The NCAA clung to its amateur model for decades, even when schools and television networks were making huge amounts of money while permitting athletes to receive nothing more than scholarships.
As the foundations around that outdated model began to crack, Smith advocated for change, often on NCAA committees. Sometimes he was successful. Sometimes he wasn’t.
One of his successes was his push for cost-of-attendance funding, which allows schools to provide extra money for living expenses not covered by scholarship packages. At Ohio State, that’s about $3,800 per student-athlete.
“It took seven years,” said Smith, who is retiring at the end of June after 19 years at Ohio State. “Had we done some of the things we should have done in the business a long time ago, we might not be where we are.”
As Smith put it, “You do it yourself, or it’s done to you.”
The latter is happening. Smith served on an NCAA committee that dealt with the issue that became known as name, image and likeness. Smith has long been a proponent of players being allowed to benefit from NIL, which was finally made permissible in 2021. But the current system borders on what many call anarchy.

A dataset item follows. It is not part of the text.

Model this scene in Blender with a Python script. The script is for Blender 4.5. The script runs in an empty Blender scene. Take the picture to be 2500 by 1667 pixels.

“If the board of directors had supported
the package that we put together and passed (as an NCAA committee), we may not have some of the issues we have today,” Smith said. “But they stripped all the prohibitions and the guardrails around it and just introduced (mostly unfettered) NIL. Now we’re trying to put the genie back in the bottle. But the thing with NIL is that people just don’t see the good it’s doing for a lot of people.”
What might not be commonly known is that football and basketball players are the exception in getting full scholarships. Most student-athletes are on partial scholarships. NIL allows them the chance to defray costs and maybe finish school with money in the bank instead of graduating with major debt.
Among the several major pending lawsuits, the House v. NCAA case might be the biggest, Smith believes. The
class-action case could force the NCAA to pay athletes in revenue sharing.
“That’s a huge $30 billion number to the top 65-70 schools,” Smith said.
At Ohio State and most top athletic departments, revenue from football subsidizes almost all other sports except men’s basketball. OSU’S football surplus was about $55 million in fiscal 2023. If colleges must pay athletes in revenue sharing, that would cut severely into the money allocated for non-revenue sports.
“I don’t know what that’s going to look like,” Smith said.
It’s not as simple as dropping moneylosing sports for OSU, largely because of Title IX gender equality requirements. Ohio State funds 36 varsity sports, with an expectation of competing for championships in all of them. That might not be realistic in the future, Smith believes, and it would come at a major cost.
“The thing people forget is that the collegiate system provides the Olympians for our country,” he said. “Over 82% of Olympians in the last Olympics were from the college environment. What happens to gymnastics? That’s the thing I’m concerned about because I can’t see around the corner about what these lawsuits are going to do from a financial point of view. We’re all kind of waiting.”
Smith believes a different compensation model for student-athletes is coming. What form it will take is anyone’s guess.
Smith used OSU’S men’s tennis program, a perennial national championship contender, as an example.
To build their ranking and ensure that it will host early-round NCAA matches, OSU travels in the nonconference part of the season to Florida, Texas and California to face other top teams. In a new financial environment, Smith believes that might not be possible. He can foresee a time when OSU must eliminate assistant coaches or reduce roster sizes in some sports and simply scale back on competitive expectations.
He said he believes Congress will eventually have to pass national legislation so it will no longer be left on a stateby-state basis.
Smith said the challenges around the ever-changing landscape are not why he’s retiring. A part of him would like to help navigate through the uncertain times. But he’s mostly content to leave it to the next generation.
“I think we all have to adjust,” Smith said. “I’ve always told my teammates that change is inevitable. It’s coming. How do we embrace it and do our best around it?”